Podría decir más, como imaginan, sobre este punto, pero sólo agregaré que la campaña contra la propuesta de Nueva Constitución estuvo llena del desprecio hacia los pueblos indígenas y sobre todo hacia los mapuche, teniendo que volver a escuchar que los indios son flojos, feos, hediondos y ladrones, y ahora además terroristas y delincuentes. Pero sobre todo dolió (fue un golpe duro) sentir que este país no nos quiere ni respeta, a pesar de que habla de “nuestros pueblos indígenas”. Sólo sobre este punto hay tanto discurso que analizar de dicha campaña y período, como del carnaval que fue el estallido social, donde la bandera mapuche flameó de manera épica en las protestas.

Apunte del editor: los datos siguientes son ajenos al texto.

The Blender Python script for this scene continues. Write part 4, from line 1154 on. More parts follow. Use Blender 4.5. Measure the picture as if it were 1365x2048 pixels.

Eso que se materializó en ese instante fue la posibilidad real de decir nuestra palabra participando, teniendo la posibilidad de incidir en el poder político. Pero el poder económico que aún es de unos pocos mercaderes y extractivistas de este país (como en siglo XIX), no lo permitió, como sabemos, usando toda su maquinaria comunicacional.
Creo que a partir de la lectura de este libro de Rodrigo Karmy, debemos seguir visitando y reescribiendo las antiguas polémicas decimonónicas que crean (piensan, diseñan, proyectan, gestionan) la república de Chile en todos sus aspectos; debemos también visitar el período de la Unidad Popular con otras miradas distintas para buscar allí aprendizajes de lo que somos. Y en todos los períodos pensemos con mayor profundidad a los indios que hemos sido considerados tanto vecinos, como parte de este país; y sobre todo pensémoslos porque aún estamos vivos, aún somos mapuche. Como decimos en mapudungun Petu mongenleiñ, petu mapuchegneiñ. Amulepe atiñ weichan. Chaltu may.